A city of Bend weather emergency declared Nov. 3 allows alternative shelters, like the one hosted last year at Bend Church, to house people when temperatures fall below 25 degrees. It also allows existing shelters, like Bethlehem Inn, to let more people in to sleep than they otherwise would.

Last year, Bethlehem Inn was able to allow up to 12 people to sleep on the floor of its dining hall, managing director Chris Clouart said. The shelter has a new dining hall, and Clouart said the shelter expects an inspection from the city’s fire department in the next few days to see how many additional people it can house during cold weather emergencies.

“I don’t have beds for them,” Clouart said. “I have mats on the floor.”

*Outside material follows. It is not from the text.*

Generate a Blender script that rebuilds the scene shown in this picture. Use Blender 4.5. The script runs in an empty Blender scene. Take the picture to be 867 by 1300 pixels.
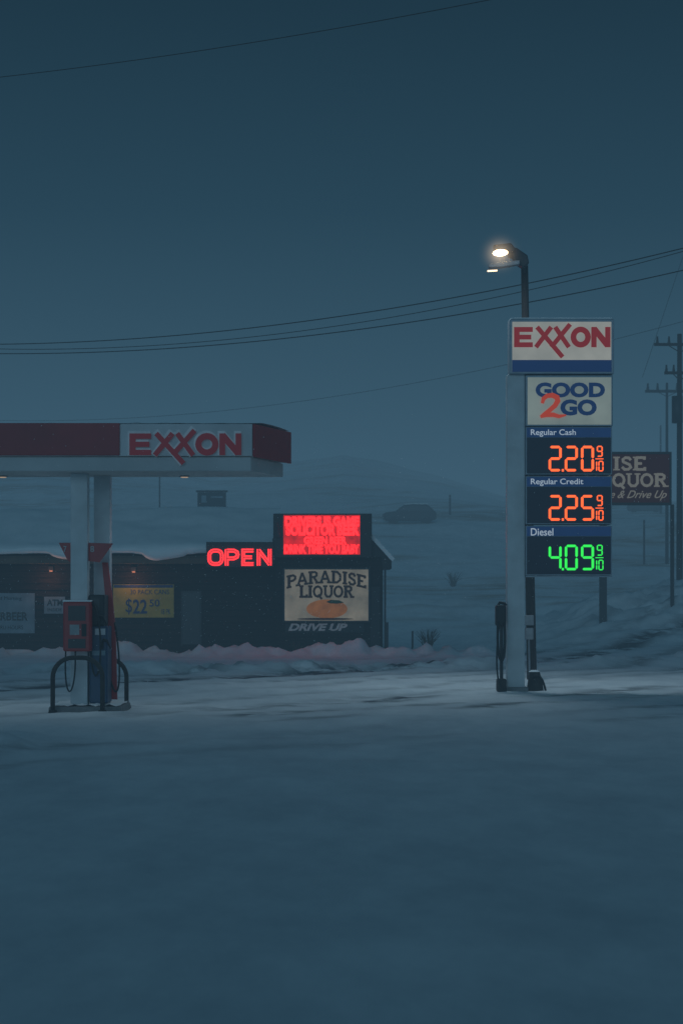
import bpy, math, random
import numpy as np
from mathutils import Vector, noise
random.seed(4)
F=2400.0; H=2.4; HZ=760.0; CX=433.5
COL=bpy.context.scene.collection
def X(px,Y): return (px-CX)/F*Y
def Z(py,Y): return H+(HZ-py)/F*Y
def nz(x,y,z=0.0): return noise.noise(Vector((x,y,z)))

# ---------------------------------------------------------------- materials
def lin(c): return tuple((v/255/12.92) if v/255<=0.04045 else ((v/255+0.055)/1.055)**2.4 for v in c)
def mat(name, rgb, rough=0.7, var=0.25, scale=6.0, bump=0.0, metal=0.0, emit=None, es=0.0, evar=0.0, stretch=(1,1,1)):
    m=bpy.data.materials.new(name); m.use_nodes=True; nt=m.node_tree; b=nt.nodes['Principled BSDF']
    tc=nt.nodes.new('ShaderNodeTexCoord'); mp=nt.nodes.new('ShaderNodeMapping'); mp.inputs['Scale'].default_value=stretch
    nt.links.new(tc.outputs['Object'],mp.inputs['Vector'])
    n=nt.nodes.new('ShaderNodeTexNoise'); n.inputs['Scale'].default_value=scale; n.inputs['Detail'].default_value=5
    nt.links.new(mp.outputs['Vector'],n.inputs['Vector'])
    r=nt.nodes.new('ShaderNodeValToRGB'); nt.links.new(n.outputs['Fac'],r.inputs['Fac'])
    r.color_ramp.elements[0].position=0.3; r.color_ramp.elements[1].position=0.7
    r.color_ramp.elements[0].color=(*[c*(1-var) for c in rgb],1); r.color_ramp.elements[1].color=(*[min(1,c*(1+var*0.5)) for c in rgb],1)
    nt.links.new(r.outputs['Color'],b.inputs['Base Color'])
    b.inputs['Roughness'].default_value=rough; b.inputs['Metallic'].default_value=metal
    if emit:
        b.inputs['Emission Color'].default_value=(*emit,1); b.inputs['Emission Strength'].default_value=es
        if evar:
            mr=nt.nodes.new('ShaderNodeMapRange'); nt.links.new(n.outputs['Fac'],mr.inputs['Value'])
            mr.inputs['From Min'].default_value=.3; mr.inputs['From Max'].default_value=.7
            mr.inputs['To Min'].default_value=es*(1-evar); mr.inputs['To Max'].default_value=es
            nt.links.new(mr.outputs['Result'],b.inputs['Emission Strength'])
    if bump:
        bp=nt.nodes.new('ShaderNodeBump'); bp.inputs['Strength'].default_value=bump; bp.inputs['Distance'].default_value=0.05
        nt.links.new(n.outputs['Fac'],bp.inputs['Height']); nt.links.new(bp.outputs['Normal'],b.inputs['Normal'])
    return m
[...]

People seeking shelter at Bethlehem Inn need to pass a few hard barriers. They can’t be listed on a sex offender registry, a breath analysis test can’t show the presence of alcohol and they need to pass a drug test, though people who test positive only for marijuana may be considered because of how long the drug can stay in a person’s system.

Some of these barriers can be slightly relaxed during inclement weather — for instance, a person who registers a .07, just below the legal limit for intoxicated driving may be able to stay the night provided he or she behaves.

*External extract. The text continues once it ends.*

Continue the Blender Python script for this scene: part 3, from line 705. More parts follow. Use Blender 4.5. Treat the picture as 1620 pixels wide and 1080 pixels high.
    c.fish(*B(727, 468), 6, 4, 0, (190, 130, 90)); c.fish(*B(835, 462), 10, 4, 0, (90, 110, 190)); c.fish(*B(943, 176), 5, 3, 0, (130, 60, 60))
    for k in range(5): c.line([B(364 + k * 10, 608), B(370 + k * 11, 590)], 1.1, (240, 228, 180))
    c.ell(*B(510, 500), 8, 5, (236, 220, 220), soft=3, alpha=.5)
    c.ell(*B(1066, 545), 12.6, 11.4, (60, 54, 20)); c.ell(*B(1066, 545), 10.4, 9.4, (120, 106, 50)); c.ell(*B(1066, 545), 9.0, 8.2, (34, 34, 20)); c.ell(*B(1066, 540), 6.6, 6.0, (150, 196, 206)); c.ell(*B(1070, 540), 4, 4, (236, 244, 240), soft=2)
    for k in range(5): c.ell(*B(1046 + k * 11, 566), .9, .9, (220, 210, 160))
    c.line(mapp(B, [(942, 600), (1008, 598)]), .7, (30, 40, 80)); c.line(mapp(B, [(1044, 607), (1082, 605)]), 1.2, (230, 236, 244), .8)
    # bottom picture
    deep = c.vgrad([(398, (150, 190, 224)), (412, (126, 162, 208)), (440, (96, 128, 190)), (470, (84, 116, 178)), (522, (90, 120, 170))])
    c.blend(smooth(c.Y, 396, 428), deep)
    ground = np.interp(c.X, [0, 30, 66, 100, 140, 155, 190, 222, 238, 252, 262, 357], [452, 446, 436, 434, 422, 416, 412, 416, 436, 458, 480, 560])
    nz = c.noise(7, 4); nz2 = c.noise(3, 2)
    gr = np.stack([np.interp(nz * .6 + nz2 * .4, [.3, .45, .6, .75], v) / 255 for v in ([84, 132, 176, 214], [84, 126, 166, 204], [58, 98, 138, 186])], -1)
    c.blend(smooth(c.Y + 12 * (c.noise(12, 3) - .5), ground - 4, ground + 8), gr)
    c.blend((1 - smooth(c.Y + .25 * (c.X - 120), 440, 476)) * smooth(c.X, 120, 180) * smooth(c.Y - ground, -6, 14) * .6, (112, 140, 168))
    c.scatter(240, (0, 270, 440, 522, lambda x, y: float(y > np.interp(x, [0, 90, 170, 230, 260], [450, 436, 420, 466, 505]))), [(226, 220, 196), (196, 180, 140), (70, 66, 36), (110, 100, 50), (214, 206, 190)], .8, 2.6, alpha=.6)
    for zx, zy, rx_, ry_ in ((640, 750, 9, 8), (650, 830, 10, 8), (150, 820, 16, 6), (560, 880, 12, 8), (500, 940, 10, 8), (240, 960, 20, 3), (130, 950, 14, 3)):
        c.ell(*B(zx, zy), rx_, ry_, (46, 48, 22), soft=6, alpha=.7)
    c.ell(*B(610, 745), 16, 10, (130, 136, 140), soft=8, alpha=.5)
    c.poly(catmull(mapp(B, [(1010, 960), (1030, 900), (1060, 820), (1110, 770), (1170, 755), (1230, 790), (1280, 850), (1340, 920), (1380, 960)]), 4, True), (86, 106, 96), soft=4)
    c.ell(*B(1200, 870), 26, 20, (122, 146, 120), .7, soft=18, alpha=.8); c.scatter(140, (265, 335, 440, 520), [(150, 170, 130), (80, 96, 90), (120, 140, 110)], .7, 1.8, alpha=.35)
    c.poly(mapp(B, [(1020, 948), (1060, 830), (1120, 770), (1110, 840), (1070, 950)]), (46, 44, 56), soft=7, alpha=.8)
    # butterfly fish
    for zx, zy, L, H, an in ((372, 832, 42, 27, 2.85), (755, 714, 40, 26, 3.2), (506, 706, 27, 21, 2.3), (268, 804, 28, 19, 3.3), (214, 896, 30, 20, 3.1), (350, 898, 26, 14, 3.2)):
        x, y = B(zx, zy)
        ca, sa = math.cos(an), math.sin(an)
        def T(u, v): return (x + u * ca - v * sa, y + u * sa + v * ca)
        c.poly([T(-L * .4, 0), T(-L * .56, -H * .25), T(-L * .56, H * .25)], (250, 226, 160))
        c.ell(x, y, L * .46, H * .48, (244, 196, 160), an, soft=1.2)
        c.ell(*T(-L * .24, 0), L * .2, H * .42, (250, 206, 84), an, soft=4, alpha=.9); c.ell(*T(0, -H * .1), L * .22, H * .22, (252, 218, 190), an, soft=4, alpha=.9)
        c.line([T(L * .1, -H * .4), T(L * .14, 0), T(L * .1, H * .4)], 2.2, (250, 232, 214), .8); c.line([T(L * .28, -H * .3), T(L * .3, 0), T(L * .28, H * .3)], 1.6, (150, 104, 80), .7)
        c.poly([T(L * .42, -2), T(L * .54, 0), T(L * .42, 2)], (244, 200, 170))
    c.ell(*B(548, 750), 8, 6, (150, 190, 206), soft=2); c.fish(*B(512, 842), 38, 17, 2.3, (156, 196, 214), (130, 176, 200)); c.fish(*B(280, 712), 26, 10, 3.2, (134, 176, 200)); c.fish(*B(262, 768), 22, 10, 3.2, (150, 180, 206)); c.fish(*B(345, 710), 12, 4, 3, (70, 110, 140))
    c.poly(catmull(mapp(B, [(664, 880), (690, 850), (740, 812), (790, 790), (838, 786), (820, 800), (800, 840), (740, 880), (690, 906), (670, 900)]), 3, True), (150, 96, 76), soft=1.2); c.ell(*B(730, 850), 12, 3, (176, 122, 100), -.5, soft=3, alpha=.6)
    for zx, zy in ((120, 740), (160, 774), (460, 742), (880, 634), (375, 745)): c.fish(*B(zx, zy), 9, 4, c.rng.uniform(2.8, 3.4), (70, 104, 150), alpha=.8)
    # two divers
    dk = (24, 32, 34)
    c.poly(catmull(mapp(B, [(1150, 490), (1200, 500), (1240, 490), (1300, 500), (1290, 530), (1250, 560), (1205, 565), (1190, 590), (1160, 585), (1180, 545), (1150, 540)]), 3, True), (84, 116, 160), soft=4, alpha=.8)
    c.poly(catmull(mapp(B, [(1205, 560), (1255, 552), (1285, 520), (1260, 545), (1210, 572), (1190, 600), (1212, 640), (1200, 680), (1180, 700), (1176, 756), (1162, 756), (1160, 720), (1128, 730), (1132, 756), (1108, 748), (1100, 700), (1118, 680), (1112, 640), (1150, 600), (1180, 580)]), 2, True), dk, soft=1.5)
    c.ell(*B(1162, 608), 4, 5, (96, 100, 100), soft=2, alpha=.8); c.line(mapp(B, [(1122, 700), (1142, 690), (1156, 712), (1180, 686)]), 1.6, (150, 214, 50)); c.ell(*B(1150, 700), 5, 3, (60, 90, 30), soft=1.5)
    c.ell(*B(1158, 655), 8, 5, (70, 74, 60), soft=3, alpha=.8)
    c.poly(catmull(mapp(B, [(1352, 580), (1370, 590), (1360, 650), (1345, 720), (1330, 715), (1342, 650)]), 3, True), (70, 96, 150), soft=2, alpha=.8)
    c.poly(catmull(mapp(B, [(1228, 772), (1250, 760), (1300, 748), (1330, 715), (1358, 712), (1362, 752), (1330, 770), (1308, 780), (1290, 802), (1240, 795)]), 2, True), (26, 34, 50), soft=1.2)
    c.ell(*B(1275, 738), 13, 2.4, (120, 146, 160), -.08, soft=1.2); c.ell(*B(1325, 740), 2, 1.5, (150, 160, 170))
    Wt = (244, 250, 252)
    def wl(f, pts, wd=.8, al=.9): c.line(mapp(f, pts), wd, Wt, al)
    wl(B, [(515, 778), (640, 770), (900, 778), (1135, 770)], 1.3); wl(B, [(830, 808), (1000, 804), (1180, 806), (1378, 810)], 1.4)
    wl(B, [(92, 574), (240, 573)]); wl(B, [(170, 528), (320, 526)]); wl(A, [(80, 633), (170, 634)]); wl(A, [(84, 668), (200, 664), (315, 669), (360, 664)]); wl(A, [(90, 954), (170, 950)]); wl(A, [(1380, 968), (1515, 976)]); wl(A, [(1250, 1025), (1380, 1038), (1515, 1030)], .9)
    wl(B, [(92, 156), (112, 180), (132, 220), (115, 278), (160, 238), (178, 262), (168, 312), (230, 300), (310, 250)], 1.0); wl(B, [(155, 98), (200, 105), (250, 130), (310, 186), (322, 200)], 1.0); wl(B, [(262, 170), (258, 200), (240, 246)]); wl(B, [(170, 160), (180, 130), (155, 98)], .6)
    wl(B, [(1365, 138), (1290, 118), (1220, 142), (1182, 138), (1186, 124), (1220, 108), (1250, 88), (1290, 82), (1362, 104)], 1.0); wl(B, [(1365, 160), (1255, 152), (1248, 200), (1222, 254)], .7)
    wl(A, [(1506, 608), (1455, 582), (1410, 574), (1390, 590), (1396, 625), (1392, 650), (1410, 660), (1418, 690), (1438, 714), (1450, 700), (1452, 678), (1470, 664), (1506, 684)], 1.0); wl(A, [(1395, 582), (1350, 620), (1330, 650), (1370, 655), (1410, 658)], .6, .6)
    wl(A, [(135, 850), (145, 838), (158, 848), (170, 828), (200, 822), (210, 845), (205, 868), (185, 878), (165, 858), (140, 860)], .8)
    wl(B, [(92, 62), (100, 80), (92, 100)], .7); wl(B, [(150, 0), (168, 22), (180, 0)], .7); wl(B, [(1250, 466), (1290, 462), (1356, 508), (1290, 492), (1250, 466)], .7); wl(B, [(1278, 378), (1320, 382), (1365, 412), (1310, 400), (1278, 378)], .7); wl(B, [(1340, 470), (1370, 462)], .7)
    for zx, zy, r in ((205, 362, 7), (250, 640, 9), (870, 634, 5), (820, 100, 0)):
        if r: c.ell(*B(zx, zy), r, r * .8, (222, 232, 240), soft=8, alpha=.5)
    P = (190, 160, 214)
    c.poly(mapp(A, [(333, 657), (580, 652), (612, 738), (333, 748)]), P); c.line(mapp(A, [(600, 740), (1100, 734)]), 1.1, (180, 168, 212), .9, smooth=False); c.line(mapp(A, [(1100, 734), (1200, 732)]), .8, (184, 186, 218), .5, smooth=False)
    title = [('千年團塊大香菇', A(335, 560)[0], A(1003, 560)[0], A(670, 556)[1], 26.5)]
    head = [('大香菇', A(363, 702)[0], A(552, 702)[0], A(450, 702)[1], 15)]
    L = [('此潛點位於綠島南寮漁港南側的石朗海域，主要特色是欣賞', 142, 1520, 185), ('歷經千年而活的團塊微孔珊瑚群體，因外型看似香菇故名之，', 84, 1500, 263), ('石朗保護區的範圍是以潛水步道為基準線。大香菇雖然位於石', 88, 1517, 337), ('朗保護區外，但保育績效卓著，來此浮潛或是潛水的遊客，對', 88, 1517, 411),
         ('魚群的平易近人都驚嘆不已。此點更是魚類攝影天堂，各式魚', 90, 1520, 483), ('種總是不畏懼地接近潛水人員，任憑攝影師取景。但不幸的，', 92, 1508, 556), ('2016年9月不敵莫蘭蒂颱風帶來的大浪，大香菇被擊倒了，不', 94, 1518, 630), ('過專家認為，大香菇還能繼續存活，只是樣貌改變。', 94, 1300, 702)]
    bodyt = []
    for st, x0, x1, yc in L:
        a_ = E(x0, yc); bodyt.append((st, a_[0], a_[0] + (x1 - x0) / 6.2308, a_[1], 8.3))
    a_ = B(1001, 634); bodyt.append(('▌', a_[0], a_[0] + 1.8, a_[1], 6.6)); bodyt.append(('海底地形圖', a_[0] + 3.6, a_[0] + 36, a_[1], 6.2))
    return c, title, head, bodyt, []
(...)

Bethlehem Inn also looks at what it can do to help people it can’t offer shelter to, he said, so the shelter might provide a warm sleeping bag or make sure the person has a good coat. But for the most part, Bethlehem Inn continues to follow its intake procedures. The shelter offers emergency intakes of up to seven days, after which families or single adults can stay for 30-day increments if they enter Bethlehem Inn’s case management program and actively work toward becoming self-sufficient.

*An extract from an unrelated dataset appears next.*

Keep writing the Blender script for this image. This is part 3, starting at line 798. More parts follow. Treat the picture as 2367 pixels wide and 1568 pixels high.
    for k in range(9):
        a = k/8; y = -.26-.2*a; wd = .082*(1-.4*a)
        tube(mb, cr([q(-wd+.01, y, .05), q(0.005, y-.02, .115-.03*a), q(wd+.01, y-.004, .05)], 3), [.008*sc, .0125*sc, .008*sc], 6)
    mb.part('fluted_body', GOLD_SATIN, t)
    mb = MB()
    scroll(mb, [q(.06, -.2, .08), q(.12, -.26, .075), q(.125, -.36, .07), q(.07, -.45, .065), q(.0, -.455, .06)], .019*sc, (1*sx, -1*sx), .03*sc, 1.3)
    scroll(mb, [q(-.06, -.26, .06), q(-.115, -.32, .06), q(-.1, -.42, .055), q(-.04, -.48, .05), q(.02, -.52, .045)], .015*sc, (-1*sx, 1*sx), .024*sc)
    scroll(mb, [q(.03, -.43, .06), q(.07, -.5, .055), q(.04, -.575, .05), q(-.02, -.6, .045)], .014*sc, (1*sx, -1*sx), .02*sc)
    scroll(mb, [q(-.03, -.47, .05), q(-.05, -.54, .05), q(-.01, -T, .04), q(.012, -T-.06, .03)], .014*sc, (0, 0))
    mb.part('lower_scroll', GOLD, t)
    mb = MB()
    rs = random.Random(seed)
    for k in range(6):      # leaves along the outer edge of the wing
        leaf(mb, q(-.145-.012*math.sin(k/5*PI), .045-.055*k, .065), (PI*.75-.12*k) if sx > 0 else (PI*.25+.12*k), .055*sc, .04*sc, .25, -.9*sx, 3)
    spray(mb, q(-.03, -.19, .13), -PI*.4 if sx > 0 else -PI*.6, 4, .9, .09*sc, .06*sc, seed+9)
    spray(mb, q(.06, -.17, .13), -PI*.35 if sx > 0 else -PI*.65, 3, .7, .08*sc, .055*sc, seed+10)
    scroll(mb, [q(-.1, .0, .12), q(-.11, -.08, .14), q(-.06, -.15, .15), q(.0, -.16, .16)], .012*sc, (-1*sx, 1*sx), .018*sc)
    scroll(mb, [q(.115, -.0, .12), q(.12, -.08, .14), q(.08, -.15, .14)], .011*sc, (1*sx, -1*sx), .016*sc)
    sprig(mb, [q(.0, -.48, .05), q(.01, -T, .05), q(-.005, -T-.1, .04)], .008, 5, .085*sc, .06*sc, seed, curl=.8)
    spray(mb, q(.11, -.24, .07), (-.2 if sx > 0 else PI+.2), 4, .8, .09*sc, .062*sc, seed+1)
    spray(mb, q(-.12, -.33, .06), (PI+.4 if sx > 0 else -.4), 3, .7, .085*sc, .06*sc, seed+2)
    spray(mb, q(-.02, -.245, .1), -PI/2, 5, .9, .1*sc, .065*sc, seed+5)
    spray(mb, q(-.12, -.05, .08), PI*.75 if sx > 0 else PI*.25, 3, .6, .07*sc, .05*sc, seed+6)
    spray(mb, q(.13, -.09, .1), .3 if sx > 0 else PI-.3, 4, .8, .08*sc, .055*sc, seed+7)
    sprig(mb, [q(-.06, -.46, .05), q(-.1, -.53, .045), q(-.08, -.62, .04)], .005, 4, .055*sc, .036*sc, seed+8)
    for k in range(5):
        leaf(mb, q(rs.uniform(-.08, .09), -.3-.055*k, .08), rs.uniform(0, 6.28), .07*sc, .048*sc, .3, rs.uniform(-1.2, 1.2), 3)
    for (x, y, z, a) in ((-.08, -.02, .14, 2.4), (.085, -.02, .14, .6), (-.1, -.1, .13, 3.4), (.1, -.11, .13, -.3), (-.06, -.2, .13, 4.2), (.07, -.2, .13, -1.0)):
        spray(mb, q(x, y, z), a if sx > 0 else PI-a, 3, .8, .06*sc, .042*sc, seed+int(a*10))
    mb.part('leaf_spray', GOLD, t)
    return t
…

“Whether there’s a low-barrier shelter or not, it doesn’t affect what we do,” he said. “It may affect who comes to us.”

Bethlehem Inn used to see fewer people seeking shelter in the summer, said Clouart, who started working at the shelter in 2007. But during the past few years, it’s been full regardless of the time of year. It’s now working on building a new facility with space for 10 families instead of five and increasing its space for single adults as well.

“Whether it’s the middle of December or the middle of July, we’ve been at capacity,” Clouart said.

This is due, in large part, to changing demographics of the shelter’s residents, he said. When he started working at Bethlehem Inn, the shelter’s residents were a “more stereotypical group of people,” many of whom had been homeless for years at a time. But as housing prices in Central Oregon skyrocketed and wages remained relatively stagnant, more Bend residents became “situationally homeless,” or temporarily without housing.

These often are people who have jobs and aren’t prepared to camp or live in their cars even during nice weather, the way chronically homeless people might, Clouart said.

Outside of Bend, homeless Central Oregonians who need shelter during the winter can turn to temporary shelters in Redmond and Sisters.

The Redmond cold-weather shelter opens at 6 p.m. when the prevailing temperature is freezing or below, said John Lodise, the shelter’s coordinator. It’s open to men, women and children and expects people seeking shelter to be sober, but it may “show grace” to people who have used alcohol or drugs in certain conditions, he said.

The shelter accepts people from Bend and elsewhere in Central Oregon, provided they find their own way to Redmond. A shelter van runs by the Redmond library, where the Bend-to-Redmond bus stops.

So far, Lodise said he hasn’t seen an increase in shelter seekers from Bend. The shelter, which has 22 sleeping pads and hopes to have closer to 30 soon, has not yet reached capacity.

“When the weather is on and off as it is in November, the numbers will build up and then we’ll close for a few nights and they’ll drop down again,” Lodise said. “When we get to December and January, the numbers build up and stay up.”